'Everything's at stake' on eve of first Trump-era elections
WASHINGTON - The day of reckoning for American politics has nearly arrived.
Voters on Tuesday will decide the $5 billion debate between President Donald Trump's take-no-prisoner politics and the Democratic Party's super-charged campaign to end the GOP's monopoly in Washington and statehouses across the nation.
There are indications that an oft-discussed "blue wave" may help Democrats seize control of at least one chamber of Congress. But two years after an election that proved polls and prognosticators wrong, nothing is certain on the eve of the first nationwide elections of the Trump presidency.
"I don't think there's a Democrat in this country that doesn't have a little angst left over from 2016 deep down," said Stephanie Schriock, president of EMILY's List, which spent more than ever before - nearly $60 million in all - to support Democratic women this campaign season.
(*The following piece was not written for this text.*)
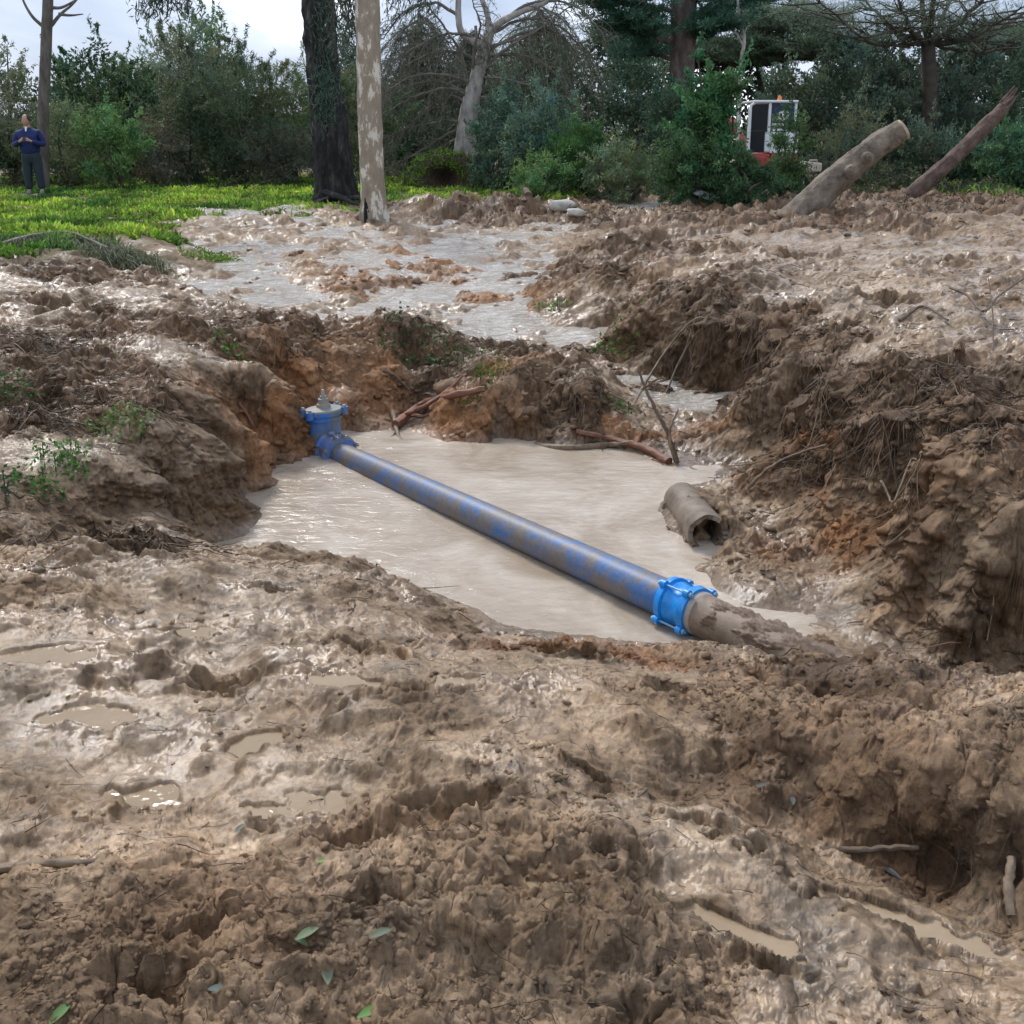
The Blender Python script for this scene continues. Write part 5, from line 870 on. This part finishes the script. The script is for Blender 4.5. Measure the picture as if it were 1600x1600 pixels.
# ------------------------------------------------------------------ person with phone
g0 = gp(57, 304); sc_ = 1.75; px0 = g0[0]; PER = empty('person', g0, 'heavy set balding person in a blue jacket looking down at a phone', 'person'); PER.scale = (1.06,) * 3; PER.rotation_euler = (0, math.radians(-1.5), math.radians(8))
SKIN = simple('skin', [(.3, (.42, .24, .17)), (.7, (.52, .31, .23))], 20, .6, 0); JACK = simple('jacket', [(.3, (.006, .014, .075)), (.7, (.012, .028, .13))], 9, .8, .5, .02); TROU = simple('trousers', [(.3, (.012, .026, .034)), (.7, (.022, .042, .05))], 9, .8, .3, .02); SHOE = simple('shoe', [(.3, (.12, .14, .13)), (.7, (.3, .32, .3))], 15, .7, 0); HAIR = simple('hair', [(.3, (.02, .014, .01)), (.7, (.05, .035, .025))], 30, .8, .3)
def skin(name, mat, parent, verts, edges, radii, sub=2, rootv=0):
    me = bpy.data.meshes.new(name); me.from_pydata([tuple(v) for v in verts], edges, []); o = bpy.data.objects.new(name, me); COL.objects.link(o); bpy.context.view_layer.objects.active = o
    m = o.modifiers.new('s', 'SKIN'); m.use_smooth_shade = True
    sv = me.skin_vertices[0].data if me.skin_vertices else None
    if sv is None:
        bm = bmesh.new(); bm.from_mesh(me); bm.verts.layers.skin.verify(); bm.to_mesh(me); bm.free(); sv = me.skin_vertices[0].data
    for i, r_ in enumerate(radii): sv[i].radius = r_ if isinstance(r_, tuple) else (r_, r_); sv[i].use_root = (i == rootv)
    s = o.modifiers.new('d', 'SUBSURF'); s.levels = sub; s.render_levels = sub; dg = bpy.context.evaluated_depsgraph_get(); dg.update(); m2 = bpy.data.meshes.new_from_object(o.evaluated_get(dg)); bpy.data.objects.remove(o)
    m2.polygons.foreach_set('use_smooth', np.ones(len(m2.polygons), bool)); m2.materials.clear(); return link(name, m2, mat, parent, world=False)
# local frame: feet at z 0, facing -y, +x to the viewer's right
V = [(0, 0, .95), (0, 0, 1.12), (0, .01, 1.30), (0, .0, 1.44), (0, -.03, 1.53), (0, -.06, 1.60), (0, -.07, 1.67), (0, -.055, 1.74)]; R_ = [.09, .12, .13, .09, .075, .07, .06, .04]; E = [(i, i + 1) for i in range(7)]
def chain(start, P, R): 
    p = start
    for q, r_ in zip(P, R): V.append(q); R_.append(r_); E.append((p, len(V) - 1)); p = len(V) - 1
    return p
hands = []
for s in (-1, 1):
    h = chain(2, [(s * .19, .0, 1.38), (s * .27, .0, 1.22), (s * .29, -.04, 1.08), (s * .20, -.22, 1.13), (s * .10, -.31, 1.19), (s * .065, -.335, 1.21)], [.07, .05, .04, .035, .026, .03])
    for k, (dx, dz, L_) in enumerate(((0, .02, .045), (.0, .005, .05), (0, -.012, .047), (0, -.028, .038))): chain(h, [(s * (.045), -.355, 1.215 + dz), (s * (.045 - L_ * .5), -.37, 1.22 + dz), (s * (.035 - L_ * .5), -.355, 1.225 + dz)], [.0095, .0085, .007])
    chain(h, [(s * .055, -.345, 1.245), (s * .035, -.33, 1.26)], [.011, .008])
    chain(0, [(s * .10, 0, .88), (s * .12, -.01, .5), (s * .135, .01, .09), (s * .145, -.10, .04), (s * .15, -.15, .035)], [.10, .065, .045, .04, .03])
bo = skin('body', SKIN, PER, V, E, R_, 1)
hv, hf = ico(4); hz_ = hv[:, 2].copy(); hv = hv * np.array((.092, .106, .128)); hv[:, 0] *= 1 - .28 * np.clip(-hz_, 0, 1) ** 1.5; hv[:, 1] -= .022 * np.clip(-hz_, 0, 1)
fr = hv[:, 1] < 0; hv[:, 1] -= .026 * np.exp(-((hv[:, 0] / .014) ** 2 + ((hz_ + .12) / .16) ** 2)) * fr; hv[:, 1] -= .006 * np.exp(-((hz_ - .12) / .08) ** 2) * fr; hv[:, 1] += .012 * fr * (np.exp(-(((hv[:, 0] - .03) / .016) ** 2 + (hz_ / .09) ** 2)) + np.exp(-(((hv[:, 0] + .03) / .016) ** 2 + (hz_ / .09) ** 2)))
RT = np.array(Matrix.Rotation(math.radians(20), 3, 'X')); hv = hv @ RT.T + np.array((0, -.055, 1.63)); bm = bmesh.new(); bm.from_mesh(bo.data); vs = [bm.verts.new(tuple(p)) for p in hv]; [bm.faces.new([vs[i] for i in t]) for t in hf]; bm.to_mesh(bo.data); bm.free(); bo.data.polygons.foreach_set('use_smooth', np.ones(len(bo.data.polygons), bool))
V = [(0, 0, .84), (0, 0, 1.0), (0, -.01, 1.2), (0, 0, 1.34), (0, -.01, 1.44), (0, -.02, 1.50)]; R_ = [(.20, .17), (.235, .21), (.235, .2), (.18, .14), (.13, .10), (.085, .085)]; E = [(i, i + 1) for i in range(5)]
for s in (-1, 1): chain(3, [(s * .20, .0, 1.345), (s * .285, .0, 1.20), (s * .31, -.03, 1.09), (s * .21, -.215, 1.13), (s * .125, -.29, 1.175)], [.095, .085, .075, .062, .045])
skin('jacket', JACK, PER, V, E, R_, 2)
V = [(0, 0, 1.0), (0, 0, .86)]; R_ = [(.2, .18), (.2, .17)]; E = [(0, 1)]
for s in (-1, 1): chain(1, [(s * .105, 0, .76), (s * .12, -.01, .5), (s * .135, .01, .10)], [.135, .105, .082])
skin('trousers', TROU, PER, V, E, R_, 2)
for s in (-1, 1): V = [(s * .135, .05, .045), (s * .14, -.04, .05), (s * .15, -.15, .035)]; skin('shoe', SHOE, PER, V, [(0, 1), (1, 2)], [.048, .052, .042], 2)
v, f = ico(3); vv = v * (.099, .116, .138) @ RT.T + (0, -.05, 1.636); fm = v[f].mean(1); k = ((fm[:, 1] > -.2) | ((abs(fm[:, 0]) > .55) & (fm[:, 1] > -.65) & (fm[:, 2] > -.1))) & (fm[:, 2] > -.35) & (fm[:, 2] < .9); link('hair', mesh_np('hair', vv, f[k]), HAIR, PER, world=False)
mb = MB(); pass
for s in (-1, 1): MB().lathe((s * .078, -.045, 1.65), (s, .3, 0), [(0, .02), (.012, .026), (.016, .012)], 10).build('ear', SKIN, PER, world=False); MB().lathe((s * .03, -.135, 1.632), (0, -1, -.3), [(0, .011), (.008, .007)], 8).build('eye', HAIR, PER, world=False)
MB().box((0, -.143, 1.572), (.045, .02, .007)).build('mouth', simple('lip', [(.3, (.3, .1, .09)), (.7, (.36, .13, .11))], 9, .6, 0), PER, world=False)
MB().add([(-.025, -.12, 1.49), (.025, -.12, 1.49), (.008, -.17, 1.39), (-.008, -.17, 1.39), (-.025, -.09, 1.49), (.025, -.09, 1.49), (.008, -.12, 1.39), (-.008, -.12, 1.39)], [(0, 1, 2, 3), (7, 6, 5, 4), (0, 3, 7, 4), (1, 5, 6, 2), (0, 4, 5, 1), (3, 2, 6, 7)]).build('shirt', DEC, PER, world=False)
bpy.context.view_layer.update(); T = PER.matrix_basis; p = T @ Vector((0, -.37, 1.225)); PH = empty('phone', p, 'dark phone held in both hands by the person in blue', 'phone'); MB().box((0, 0, 0), (.075, .012, .15), Matrix.Rotation(-.5, 3, 'X')).build('phone_case', BLK, PH, False, .004, world=False)
MB().box((0, .0065, .003), (.068, .003, .14), Matrix.Rotation(-.5, 3, 'X')).build('screen', GLS, PH, False, 0, world=False)
# ------------------------------------------------------------------ light, sky, render
w = bpy.data.worlds.new('World'); SC.world = w; w.use_nodes = True; nt = w.node_tree; bg = nt.nodes['Background']
sky = node(nt, 'ShaderNodeTexSky', sky_type='NISHITA'); sky.sun_disc = False
SUN_E, SUN_R = math.radians(46), math.radians(-28)
sky.sun_elevation = SUN_E; sky.sun_rotation = SUN_R
tc = node(nt, 'ShaderNodeTexCoord'); mp = node(nt, 'ShaderNodeMapping'); mp.inputs['Scale'].default_value = (1, 1, 2.4); mp.inputs['Location'].default_value = (.3, .1, .2)
nt.links.new(tc.outputs['Generated'], mp.inputs[0]); n = node(nt, 'ShaderNodeTexNoise'); n.inputs['Scale'].default_value = 2.6; n.inputs['Detail'].default_value = 6; n.inputs['Roughness'].default_value = .5; n.inputs['Distortion'].default_value = .4
nt.links.new(mp.outputs[0], n.inputs['Vector'])
r = ramp(nt, n.outputs[0], [(.38, (2.5, 3.1, 4.4)), (.55, (4.8, 5.4, 6.7)), (.70, (17, 17.2, 17.6))])
mx = node(nt, 'ShaderNodeMix', data_type='RGBA'); mx.inputs[0].default_value = .88
nt.links.new(sky.outputs[0], mx.inputs[6]); nt.links.new(r.outputs[0], mx.inputs[7]); nt.links.new(mx.outputs[2], bg.inputs[0]); bg.inputs[1].default_value = .092
sl = bpy.data.lights.new('sun', 'SUN'); sl.energy = 1.5; sl.angle = math.radians(14); sl.color = (1, .97, .93)
so = bpy.data.objects.new('sun', sl); COL.objects.link(so)
d = Vector((math.sin(SUN_R) * math.cos(SUN_E), math.cos(SUN_R) * math.cos(SUN_E), math.sin(SUN_E)))
so.rotation_euler = d.to_track_quat('Z', 'Y').to_euler(); so.location = (0, 0, 20)
SC.render.engine = 'CYCLES'; SC.view_settings.view_transform = 'Standard'; SC.view_settings.look = 'None'; SC.view_settings.gamma = 1
SC.view_settings.exposure = 0.88
SC.cycles.max_bounces = 5; SC.cycles.diffuse_bounces = 3; SC.cycles.transparent_max_bounces = 8; SC.cycles.caustics_reflective = False; SC.cycles.caustics_refractive = False
SC.render.resolution_x = 1024; SC.render.resolution_y = 1024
"Everything matters and everything's at stake," Schriock said.
All 435 seats in the U.S. House are up for re-election. And 35 Senate seats are in play, as are almost 40 governorships and the balance of power in virtually every state legislature.
While he is not on the ballot, Trump himself has acknowledged that the 2018 midterms, above all, represent a referendum on his presidency.
Should Democrats win control of the House, as strategists in both parties suggest is likely, they could derail Trump's legislative agenda for the next two years. Perhaps more importantly, they would also win subpoena power to investigate the president's many personal and professional missteps.
Tuesday's elections will also test the strength of a Trump-era political realignment defined by evolving divisions among voters by race, gender and especially education.
Trump's Republican coalition is increasingly becoming older, whiter, more male and less likely to have a college degree. Democrats are relying more upon women, people of color, young people and college graduates.
The political realignment, if there is one, could re-shape U.S. politics for a generation.
Just five years ago, the Republican National Committee reported that the GOP's very survival depended upon attracting more minorities and women. Those voters have increasingly fled Trump's Republican Party, turned off by his chaotic leadership style and xenophobic rhetoric. Blue-collar men, however, have embraced the unconventional president.
One of the RNC report's authors, Ari Fleischer, acknowledged that Republican leaders never envisioned expanding their ranks with white, working-class men.
"What it means to be Republican is being rewritten as we speak," Fleischer said. "Donald Trump has the pen, and his handwriting isn't always very good."
A nationwide poll released Sunday by NBC News and The Wall Street Journal details the depth of the demographic shifts.
Democrats led with likely African-American voters (84 percent to 8 percent), Latinos (57 percent to 29 percent), voters between the ages of 18-34 (57 percent to 34 percent), women (55 percent to 37 percent) and independents (35 percent to 23 percent).
Among white college-educated women, Democrats enjoy a 28-point advantage: 61 percent to 33 percent.
On the other side, Republicans led with voters between the ages of 50 and 64 (52 percent to 43 percent), men (50 percent to 43 percent) and whites (50 percent to 44 percent). And among white men without college degrees, Republicans led 65 percent to 30 percent.
Democrats hope to elect a record number of women to Congress. They are also poised to make history with the number of LGBT candidates and Muslims up and down the ballot.
Former President Barack Obama seized on the differences between the parties in a final-days scramble to motivate voters across the nation.
"One election won't eliminate racism, sexism or homophobia," Obama said during an appearance in Florida. "It's not going to happen in one election. But it'll be a start."
Trump has delivered a very different closing argument, railing against Latin American immigrants seeking asylum at the U.S. border.
With the walking caravan weeks away, Trump dispatched more than 5,000 troops to the region. The president also said soldiers would use lethal force against migrants who throw rocks, before later reversing himself.
Still, his xenophobic rhetoric has been unprecedented for an American president in the modern era: "Barbed wire used properly can be a beautiful sight," Trump told voters in Montana.
The hyper-charged environment is expected to drive record turnout in some places, but on the eve of the election, it's far from certain which side will show up in the greatest numbers.
The outcome is clouded by the dramatically different landscape between the House and Senate.